KURDS AND FINNS TRAMPLE CITIZENS’ CIVIL RIGHTS WHILE DEMONSTRATING FOR HUMAN RIGHTS IN HELSINKI

The end never justifies the means

Just because you break the law with a group of people, doesn’t exonerate you or your fellow colleagues from the crime committed, no matter how noble your cause may be. Violating another’s civil rights is never a justifiable act.

Demonstration got out of hand in Helsinki center

Protesters defending Turkey’s Kurdish human rights,  stopped traffic completely on Mannerheim street in Helsinki’s city center on Saturday afternoon.

According to witnesses, the protesters were behaving aggressively, as some of the motorists tried to continue their journey.

The protesters were jumping on top of cars and beating the hoods.

They also sought to stop the tram.

One woman  did not dare to proceed with her own car, because she feared her car would be damaged. The protesters did not damage those vehicles that stayed in place.

The incident took place at around 15.30 in the afternoon. Plenty of police quickly arrived to the scene.  According to the Helsinki police  about 40-50 people showed up to protest.

Most of them were apparently Turkish Kurds, but there were also some Finns among the crowd.

More in Finnish here.

NOTE:  AYN RAND ON “CIVIL DISOBEDIENCE”

Civil disobedience may be justifiable, in some cases, when and if an individual disobeys a law in order to bring an issue to court, as a test case. Such an action involves respect for legality and a protest directed only at a particular law which the individual seeks an opportunity to prove to be unjust. The same is true of a group of individuals when and if the risks involved are their own.

But there is no justification, in a civilized society, for the kind of mass civil disobedience that involves the violation of the rights of others—regardless of whether the demonstrators’ goal is good or evil. The end does not justify the means. No one’s rights can be secured by the violation of the rights of others. Mass disobedience is an assault on the concept of rights: it is a mob’s defiance of legality as such.

The forcible occupation of another man’s property or the obstruction of a public thoroughfare is so blatant a violation of rights that an attempt to justify it becomes an abrogation of morality. An individual has no right to do a “sit-in” in the home or office of a person he disagrees with—and he does not acquire such a right by joining a gang. Rights are not a matter of numbers—and there can be no such thing, in law or in morality, as actions forbidden to an individual, but permitted to a mob.

The only power of a mob, as against an individual, is greater muscular strength—i.e., plain, brute physical force. The attempt to solve social problems by means of physical force is what a civilized society is established to prevent. The advocates of mass civil disobedience admit that their purpose is intimidation. A society that tolerates intimidation as a means of settling disputes—the physical intimidation of some men or groups by others—loses its moral right to exist as a social system, and its collapse does not take long to follow.

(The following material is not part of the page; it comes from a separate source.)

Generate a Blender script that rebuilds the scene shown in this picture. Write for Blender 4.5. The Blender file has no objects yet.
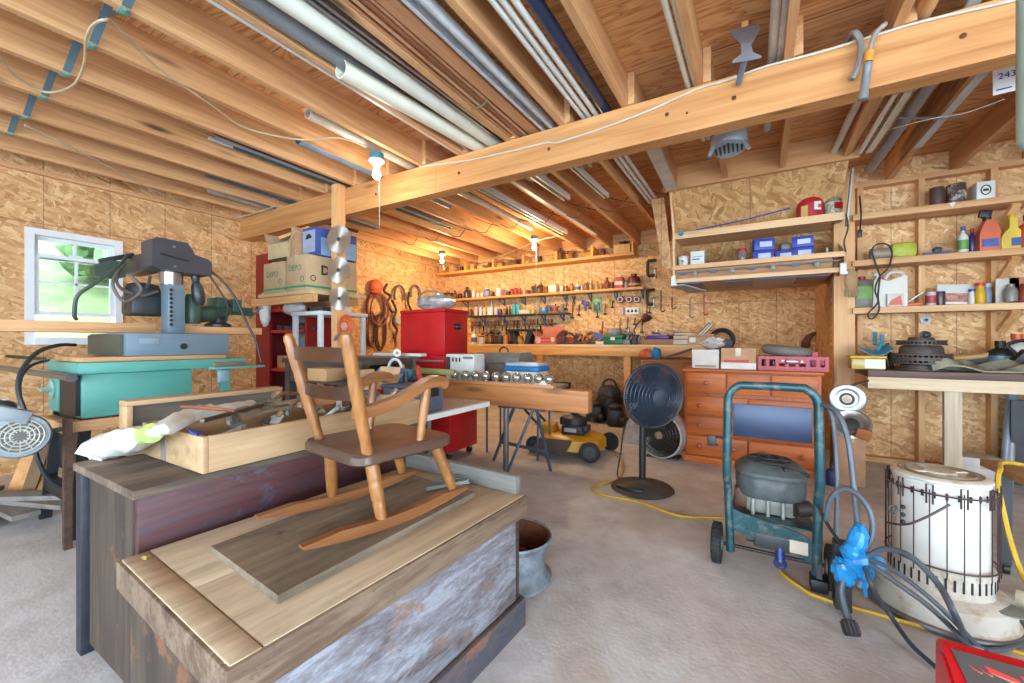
import bpy, bmesh, math, random
from mathutils import Vector, Matrix, Euler
V = Vector
rnd = random.Random(7)
COL = bpy.context.scene.collection
H = 1.05; FPX = 412.0
FW = V((-.5105, .8599, 0)); RT = V((.8599, .5105, 0))

def at(u, v, X=None, Y=None, z=None, t=None):
    """a point of the room on the sight line of a photo pixel, at a known plane"""
    d = FW + RT * ((u - 512) / FPX) + V((0, 0, (341.5 - v) / FPX))
    if X is not None: t = X / d.x
    elif Y is not None: t = Y / d.y
    elif z is not None: t = (z - H) / d.z
    return V((0, 0, H)) + d * t

# ---------------------------------------------------------------- mesh builder
class MB:
    def __init__(s): s.bm = bmesh.new(); s.mi = 0
    def m(s, i): s.mi = i; return s
    def _f(s, vs, smooth=False):
        try:
            f = s.bm.faces.new(vs); f.material_index = s.mi; f.smooth = smooth; return f
        except ValueError: return None
    def box(s, x0, x1, y0, y1, z0, z1, bev=0):
        return s.cbox(((x0+x1)/2, (y0+y1)/2, (z0+z1)/2), (abs(x1-x0), abs(y1-y0), abs(z1-z0)), None, bev)
    def cbox(s, c, size, rot=None, bev=0, taper=1.0):
        mt = Matrix.Translation(V(c))
        if rot is not None:
            mt = mt @ (rot.to_4x4() if isinstance(rot, Matrix) else Euler(rot).to_matrix().to_4x4())
        vs = []
        for i in range(8):
            x, y, z = ((i & 1) - .5), ((i >> 1 & 1) - .5), ((i >> 2 & 1) - .5)
            k = taper if z > 0 else 1
            vs.append(s.bm.verts.new(mt @ V((x*size[0]*k, y*size[1]*k, z*size[2]))))
        fs = [s._f([vs[j] for j in q]) for q in ((0,2,3,1),(4,5,7,6),(0,1,5,4),(2,6,7,3),(0,4,6,2),(1,3,7,5))]
        if bev:
            es = list({e for f in fs for e in f.edges})
            r = bmesh.ops.bevel(s.bm, geom=es, offset=bev, segments=2, affect='EDGES', profile=.5)
            for f in r['faces']: f.material_index = s.mi
        return s
    def bar(s, p, q, w, h=None, up=(0, 0, 1), bev=0):
        p, q = V(p), V(q); d = q - p; L = d.length
        if L < 1e-6: return s
        x = d / L; u = V(up)
        if abs(x.dot(u)) > .98: u = V((1, 0, 0))
        y = u.cross(x).normalized(); z = x.cross(y)
        rot = Matrix((x, y, z)).transposed()
        return s.cbox((p + q) / 2, (L, w, h or w), rot, bev)
    def ring(s, c, x, y, r, n, r2=None):
        return [s.bm.verts.new(c + x*(math.cos(6.28318530718*i/n)*r) + y*(math.sin(6.28318530718*i/n)*(r2 or r))) for i in range(n)]
    def bridge(s, a, b, smooth=True):
        n = len(a)
        for i in range(n): s._f([a[i], a[(i+1) % n], b[(i+1) % n], b[i]], smooth)
    def cyl(s, p, q, r, r2=None, n=16, caps=True):
        p, q = V(p), V(q); d = (q - p)
        if d.length < 1e-7: return s
        d.normalize()
        u = V((0, 0, 1)) if abs(d.z) < .9 else V((1, 0, 0))
        x = u.cross(d).normalized(); y = d.cross(x)
        a = s.ring(p, x, y, r, n); b = s.ring(q, x, y, r if r2 is None else r2, n)
        s.bridge(a, b)
        if caps: s._f(a[::-1]); s._f(b)
        return s
    def pipe(s, p, q, r, w, n=16):
        """hollow tube with wall w"""
        p, q = V(p), V(q); d = (q-p).normalized()
        u = V((0, 0, 1)) if abs(d.z) < .9 else V((1, 0, 0))
        x = u.cross(d).normalized(); y = d.cross(x)
        a = s.ring(p, x, y, r, n); b = s.ring(q, x, y, r, n); c = s.ring(p, x, y, r-w, n); e = s.ring(q, x, y, r-w, n)
        s.bridge(a, b); s.bridge(e, c); s.bridge(c, a); s.bridge(b, e)
        return s
    def tube(s, pts, r, n=8, sm=6, closed=False, r_end=None):
        pts = [V(p) for p in pts]
        if sm > 1 and len(pts) > 2: pts = catmull(pts, sm, closed)
        N = len(pts); prev = None; first = None; x = None
        for i, p in enumerate(pts):
            if closed: d = pts[(i+1) % N] - pts[i-1]
            else: d = pts[min(i+1, N-1)] - pts[max(i-1, 0)]
            if d.length < 1e-9: continue
            d.normalize()
            if x is None:
                u = V((0, 0, 1)) if abs(d.z) < .9 else V((1, 0, 0)); x = u.cross(d).normalized()
            x = (x - d * x.dot(d))
            if x.length < 1e-6: x = V((1, 0, 0)).cross(d)
            x.normalize(); y = d.cross(x)
            rr = r if r_end is None else r + (r_end - r) * i / (N-1)
            g = s.ring(p, x, y, rr, n)
            if prev: s.bridge(prev, g)
            else: first = g
            prev = g
        if closed: s.bridge(prev, first)
        else: s._f(first[::-1]); s._f(prev)
        return s
    def lathe(s, prof, c=(0, 0, 0), n=20, axis=(0, 0, 1), sq=1.0, cap=True):
        c = V(c); d = V(axis).normalized()
        u = V((0, 1, 0)) if abs(d.y) < .9 else V((1, 0, 0))
        x = u.cross(d).normalized(); y = d.cross(x)
        prev = None
        for k, (r, z) in enumerate(prof):
            g = s.ring(c + d*z, x, y, max(r, 1e-4), n, max(r, 1e-4)*sq)
            if prev: s.bridge(prev, g)
            elif cap: s._f(g[::-1])
            prev = g
        if cap: s._f(prev)
        return s
    def prism(s, pts, ext, smooth=False):
        ext = V(ext); a = [s.bm.verts.new(V(p)) for p in pts]; b = [s.bm.verts.new(V(p) + ext) for p in pts]
        s._f(a[::-1]); s._f(b); s.bridge(a, b, smooth); return s
    def sphere(s, c, r, sc=(1, 1, 1), n=16, k=10, jit=0, rot=None):
        c = V(c); R = Euler(rot).to_matrix() if rot else Matrix.Identity(3)
        rows = []
        for j in range(1, k):
            th = math.pi*j/k
            rows.append([s.bm.verts.new(c + R @ V((r*sc[0]*math.sin(th)*math.cos(6.2832*i/n)*(1+rnd.uniform(-jit, jit)), r*sc[1]*math.sin(th)*math.sin(6.2832*i/n)*(1+rnd.uniform(-jit, jit)), r*sc[2]*math.cos(th)*(1+rnd.uniform(-jit, jit))))) for i in range(n)])
        t = s.bm.verts.new(c + R @ V((0, 0, r*sc[2]))); b = s.bm.verts.new(c - R @ V((0, 0, r*sc[2])))
        for i in range(n):
            s._f([t, rows[0][i], rows[0][(i+1) % n]], True); s._f([b, rows[-1][(i+1) % n], rows[-1][i]], True)
        for j in range(k-2): s.bridge(rows[j+1], rows[j])
        return s
    def torus(s, c, axis, R, r, n=28, k=8, arc=1.0, start=0, xref=None, r2=None):
        c = V(c); d = V(axis).normalized()
        u = V(xref) if xref else (V((0, 0, 1)) if abs(d.z) < .9 else V((1, 0, 0)))
        x = (u - d*u.dot(d)).normalized(); y = d.cross(x)
        pts = [c + x*math.cos(start+6.2832*arc*i/n)*R + y*math.sin(start+6.2832*arc*i/n)*(r2 or R) for i in range(n if arc >= 1 else n+1)]
        return s.tube(pts, r, k, 1, arc >= 1)
    def sheet(s, rows, th=0.0, smooth=True):
        """surface through a grid of points, given thickness along -z"""
        g = [[s.bm.verts.new(V(p)) for p in r] for r in rows]
        for j in range(len(g)-1):
            for i in range(len(g[0])-1): s._f([g[j][i], g[j][i+1], g[j+1][i+1], g[j+1][i]], smooth)
        if th:
            g2 = [[s.bm.verts.new(V(p) - V((0, 0, th))) for p in r] for r in rows]
            for j in range(len(g)-1):
                for i in range(len(g[0])-1): s._f([g2[j][i], g2[j+1][i], g2[j+1][i+1], g2[j][i+1]], smooth)
            J, I = len(g)-1, len(g[0])-1
            for i in range(I): s._f([g[0][i+1], g[0][i], g2[0][i], g2[0][i+1]]); s._f([g[J][i], g[J][i+1], g2[J][i+1], g2[J][i]])
            for j in range(J): s._f([g[j][0], g[j+1][0], g2[j+1][0], g2[j][0]]); s._f([g[j+1][I], g[j][I], g2[j][I], g2[j+1][I]])
        return s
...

Politically, mass civil disobedience is appropriate only as a prelude to civil war—as the declaration of a total break with a country’s political institutions.

“The Cashing-In: The Student ‘Rebellion,’”

6 Replies to “KURDS AND FINNS TRAMPLE CITIZENS’ CIVIL RIGHTS WHILE DEMONSTRATING FOR HUMAN RIGHTS IN HELSINKI”

  1. They don’t want human rights, they want special rights for themselves and no rights for the rest of us.

  2. If what oogenhand says is true, then I vote we house Somalis and Kurds together then perhaps they’ll be too busy killing each other off to bother the natives.